An older white man stands in a dingy hotel room. Something in the walls scratches furiously. Exasperated, he opens the closet to reveal a nervous black man who bursts into tears when he spots the older man's gun. The gun fires and the black man slumps still. Then the shooter sits on the bed and anxiously telephones his mother, who hasn't been returning his calls.
This is the opening scene of A Behanding in Spokane, Martin McDonagh's first play set in the U.S. It reveals the Anglo-Irish playwright's usual obsessions: casual and abrupt violence, desperate people and unexpected sentimentality. McDonagh doesn't paint a pretty picture of America, but after this past year it's difficult to argue with the finished portrait.

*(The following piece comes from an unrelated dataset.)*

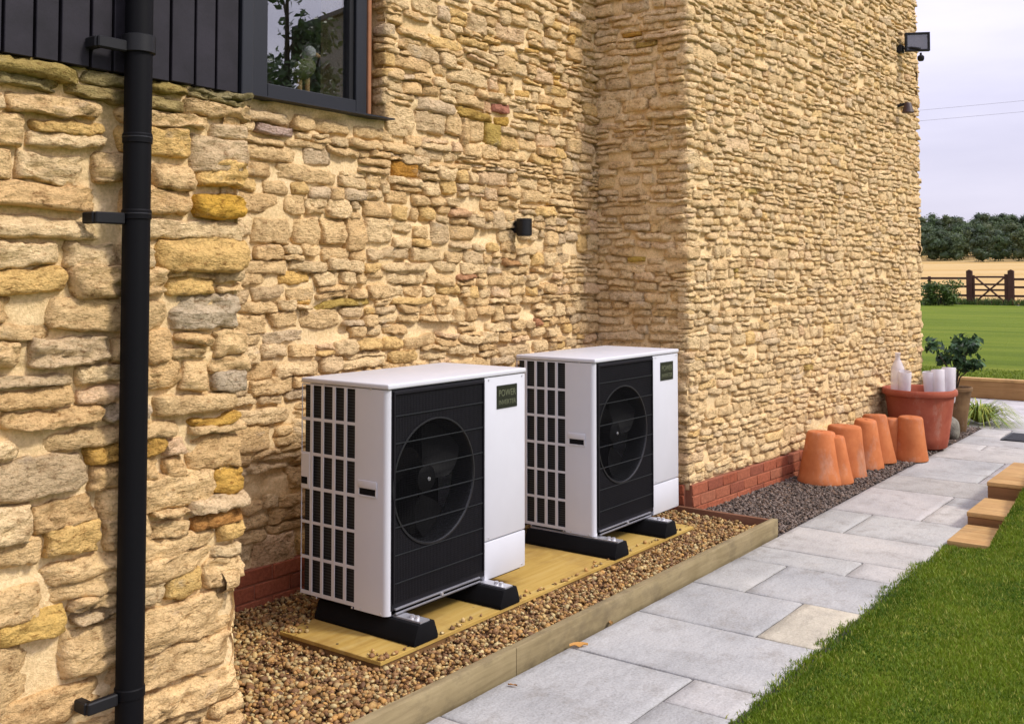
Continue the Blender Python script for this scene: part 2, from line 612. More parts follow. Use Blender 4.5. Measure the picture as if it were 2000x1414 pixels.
def field_z(X, Y):
    z = .42 + (X - 49.6) * (6.7 - .42) / (415 - 49.6)
    hill = np.clip((X - 400) / 130, 0, 1)
    return np.where(X < 49.6, .42, z) + hill * hill * (3 - 2 * hill) * 10 + 1.2 * vnoise(np.stack([X * .012, Y * .012, X * 0], -1)) * np.clip((X - 60) / 200, 0, 1)
grid_sheet('field', np.concatenate([np.linspace(49.3, 120, 16), np.linspace(130, 1500, 90)]), np.linspace(-900, 1300, 90), field_z, MAT['field'])
sheet('ground', [(-300, -400), (49.4, -400), (49.4, 400), (-300, 400)], MAT['earth'], z=-.12)

# near lawn, a bank that climbs beside the timber steps
LAWN_Y = 1.70
def lawn_z(X, Y):
    ramp = np.clip((X - 6.55) * .165, 0, .30)
    inn = np.clip((1.60 - Y) / .22, 0, 1)
    rise = np.clip((LAWN_Y - Y) * .035, 0, .25)
    n = .012 * vnoise(np.stack([X * 2.1, Y * 2.1, X * 0 + 3], -1))
    under = np.where(Y > LAWN_Y - .085, -.05, 0) * 1.0
    under = under + ((X > 6.70) & (X < 8.92) & (Y > 1.40)) * -.09
    return .005 + under + ramp * inn + rise + n * np.clip((LAWN_Y - Y) * 8, 0, 1)
grid_sheet('lawn', np.concatenate([np.linspace(-12, 2, 20), np.linspace(2.1, 12.2, 102)]), np.concatenate([np.linspace(-30, -2, 24), np.linspace(-1.9, LAWN_Y, 49)]), lawn_z, MAT['lawn'])
def far_lawn_z(X, Y):
    return .255 + .10 * np.clip((X - 15) / 34, 0, 1) + .015 * vnoise(np.stack([X * .35, Y * .35, X * 0 + 8], -1))
grid_sheet('upper_lawn', np.linspace(15.22, 49.4, 70), np.linspace(-40, 40, 60), far_lawn_z, MAT['lawn'])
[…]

The current production at St. Louis Actors' Studio is a pretty picture, full of unexpected comedy and as sleek and lethal as the old man's well-maintained pistol — not to mention as ugly as the stump where his left hand should be. That missing hand is the play's subject, and by the end of the show's 90 minutes, you may believe it's the only innocent in America.
Carmichael (Jerry Vogel), the former owner of that absent appendage, is the one with the gun. He's here in this small Indiana town trying to get his hand back. He's been tracking it across the U.S. for 47 years, and his thus futile search has made him mean and wildly inventive when it comes to devising nasty deaths for people who cross him.

Toby (Michael Lowe) is the young man in the closet, and it turns out he's survived that opening gunshot. He and his girlfriend Marilyn (Léerin Campbell) have a left hand they're willing to sell to Carmichael, whom they've seriously misjudged. They thought him just a crazy man with too much money, when in fact Carmichael is dangerously crazy and far smarter than they are. How much smarter is revealed when they try to sell him a black man's hand.
Carmichael is furiously racist, even for an old white guy. His Tarantino-style use of the N-word is exacerbated by Toby being named Toby. (Did McDonagh see Roots? Does he know how foul that word sounds in an American theater, especially when paired with that name?) Marilyn doesn't stand for it, even when Carmichael holds a gun on them, while Toby frantically tries to calm down both her and the man now holding them hostage.
What follows is a tense race against time and death as Marilyn and Toby try to escape the room. The odds aren't great; she's prone to fixating on personal offenses rather than the big picture, and Toby has a habit of crying when he's stressed. Their ace-in-the-hole just might be the hotel's sole employee, Mervyn (William Roth), who shows up to ask Carmichael dumb questions. Mervyn has bizarre daydreams of being a hero, but he bears his own grudge against the couple.
The cast, under the guidance of director Wayne Salomon, wade into this dark story with gusto. Vogel is excellent as Carmichael, a true creep possessed by his dream of getting back what's his. Campbell and Lowe are great as the co-dependent small-town hoods whose relationship problems prove their undoing. But the sneaky star might be Roth, who gives Mervyn an unsettling looniness. What sort of man fantasizes about both being Die Hard's John McClain and having a meaningful relationship with a monkey?
So, this is how McDonagh sees the U.S. We're vengeful, gun-crazy, racist, willing to take insane risks for a quick buck, terrified of taking responsibility for our actions and yet despite it all, we still fancy ourselves the heroes. Broad generalizations, sure, but it's hard not to see ourselves in there somewhere.